▸ **Source material**:

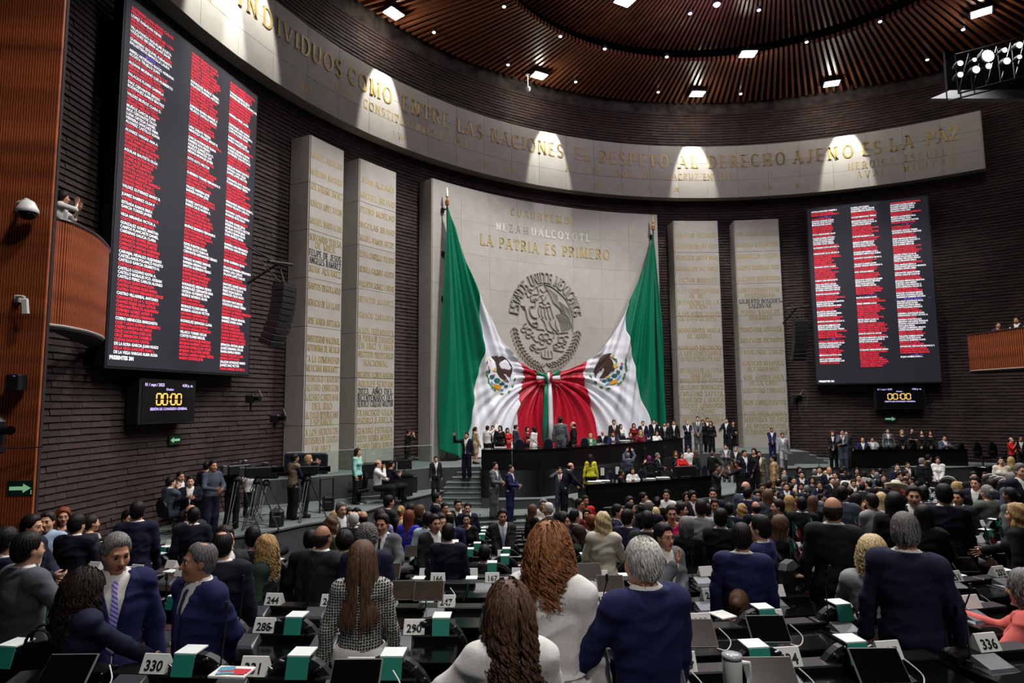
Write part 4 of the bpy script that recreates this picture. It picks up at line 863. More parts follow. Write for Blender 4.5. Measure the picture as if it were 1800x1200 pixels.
# ------------------------------------------------------------------ rostrum and secretaries' desk
def long_desk(name, pts, z1, z0, depth, label, top_m=M_GLOSS, body_m=M_DESKB, back=None):
    t = empty(name, (pts[0].x, pts[0].y, z0), 0, label, 'desk'); nr = []
    for i in range(len(pts)):
        d = (pts[min(i + 1, len(pts) - 1)] - pts[max(i - 1, 0)]); d.z = 0; d.normalize(); nr.append(Vector((-d.y, d.x, 0)))
    with Sub(t):
        for i in range(len(pts) - 1):
            a, b = pts[i], pts[i + 1]; na, nb_ = nr[i], nr[i + 1]; g = (b - a).normalized() * .003
            mb = MB(); P = [a + g, b - g, b - g + nb_ * .06, a + g + na * .06]; mb.prism([(p.x, p.y) for p in P], z0, z1 - .05); mb.build('front_panel', body_m, t)
        mb = MB()
        for i in range(len(pts) - 1):
            P = [pts[i] - nr[i] * .05, pts[i + 1] - nr[i + 1] * .05, pts[i + 1] + nr[i + 1] * depth, pts[i] + nr[i] * depth]; mb.prism([(p.x, p.y) for p in P], z1 - .05, z1)
        mb.build('desktop', top_m, t)
        for e in (0, -1):
            P = [pts[e], pts[e] + nr[e] * depth]; d = (pts[1] - pts[0]).normalized() * (.06 if e == 0 else -.06); mb = MB(); Pl = [P[0], P[1], P[1] + d, P[0] + d]; mb.prism([(p.x, p.y) for p in Pl], z0, z1 - .05); mb.build('side_panel', body_m, t)
    return t
long_desk('rostrum_desk', st_desk, 2.69, ZM - .02, .75, 'long curved black rostrum desk with tall black front below the draped flag')
sec = [at_z(x, y, 1.73) for x, y in ((1030, 851), (1070, 849), (1110, 847), (1150, 844.5), (1200, 840), (1250, 835))]
long_desk('secretaries_desk', sec, 1.73, ZL - .02, .7, 'lower curved black desk in front of the rostrum, papers on its top')
# right gallery bench, stage end block and low steps
gb = [at_z(x, y, 2.14) for x, y in ((1487, 790), (1560, 789), (1640, 789), (1700, 789))]
long_desk('gallery_desk', gb, 2.14, ZR, .5, 'long straight black desk on the right gallery below the clock display')
t = empty('step_block', at_z(1400, 815, ZR), 0, 'grey carpeted block with small steps at the right end of the stage', 'stairs')
with Sub(t):
    for x0, x1, z in ((1382, 1424, 1.96), (1424, 1437, 1.8), (1437, 1448, 1.66), (1448, 1456, 1.52)):
        a, b = at_z(x0, 815, ZR), at_z(x1, 815, ZR); mb = MB(); mb.prism([(a.x, a.y), (b.x, b.y), (b.x, b.y + 1.6), (a.x, a.y + 1.6)], 1.1, z, 1, 0); mb.build('step', [M_CARPET, M_FASCIA], t)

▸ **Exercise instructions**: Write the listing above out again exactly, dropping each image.

▸ **The output**:
Write part 4 of the bpy script that recreates this picture. It picks up at line 863. More parts follow. Write for Blender 4.5. Measure the picture as if it were 1800x1200 pixels.
# ------------------------------------------------------------------ rostrum and secretaries' desk
def long_desk(name, pts, z1, z0, depth, label, top_m=M_GLOSS, body_m=M_DESKB, back=None):
    t = empty(name, (pts[0].x, pts[0].y, z0), 0, label, 'desk'); nr = []
    for i in range(len(pts)):
        d = (pts[min(i + 1, len(pts) - 1)] - pts[max(i - 1, 0)]); d.z = 0; d.normalize(); nr.append(Vector((-d.y, d.x, 0)))
    with Sub(t):
        for i in range(len(pts) - 1):
            a, b = pts[i], pts[i + 1]; na, nb_ = nr[i], nr[i + 1]; g = (b - a).normalized() * .003
            mb = MB(); P = [a + g, b - g, b - g + nb_ * .06, a + g + na * .06]; mb.prism([(p.x, p.y) for p in P], z0, z1 - .05); mb.build('front_panel', body_m, t)
        mb = MB()
        for i in range(len(pts) - 1):
            P = [pts[i] - nr[i] * .05, pts[i + 1] - nr[i + 1] * .05, pts[i + 1] + nr[i + 1] * depth, pts[i] + nr[i] * depth]; mb.prism([(p.x, p.y) for p in P], z1 - .05, z1)
        mb.build('desktop', top_m, t)
        for e in (0, -1):
            P = [pts[e], pts[e] + nr[e] * depth]; d = (pts[1] - pts[0]).normalized() * (.06 if e == 0 else -.06); mb = MB(); Pl = [P[0], P[1], P[1] + d, P[0] + d]; mb.prism([(p.x, p.y) for p in Pl], z0, z1 - .05); mb.build('side_panel', body_m, t)
    return t
long_desk('rostrum_desk', st_desk, 2.69, ZM - .02, .75, 'long curved black rostrum desk with tall black front below the draped flag')
sec = [at_z(x, y, 1.73) for x, y in ((1030, 851), (1070, 849), (1110, 847), (1150, 844.5), (1200, 840), (1250, 835))]
long_desk('secretaries_desk', sec, 1.73, ZL - .02, .7, 'lower curved black desk in front of the rostrum, papers on its top')
# right gallery bench, stage end block and low steps
gb = [at_z(x, y, 2.14) for x, y in ((1487, 790), (1560, 789), (1640, 789), (1700, 789))]
long_desk('gallery_desk', gb, 2.14, ZR, .5, 'long straight black desk on the right gallery below the clock display')
t = empty('step_block', at_z(1400, 815, ZR), 0, 'grey carpeted block with small steps at the right end of the stage', 'stairs')
with Sub(t):
    for x0, x1, z in ((1382, 1424, 1.96), (1424, 1437, 1.8), (1437, 1448, 1.66), (1448, 1456, 1.52)):
        a, b = at_z(x0, 815, ZR), at_z(x1, 815, ZR); mb = MB(); mb.prism([(a.x, a.y), (b.x, b.y), (b.x, b.y + 1.6), (a.x, a.y + 1.6)], 1.1, z, 1, 0); mb.build('step', [M_CARPET, M_FASCIA], t)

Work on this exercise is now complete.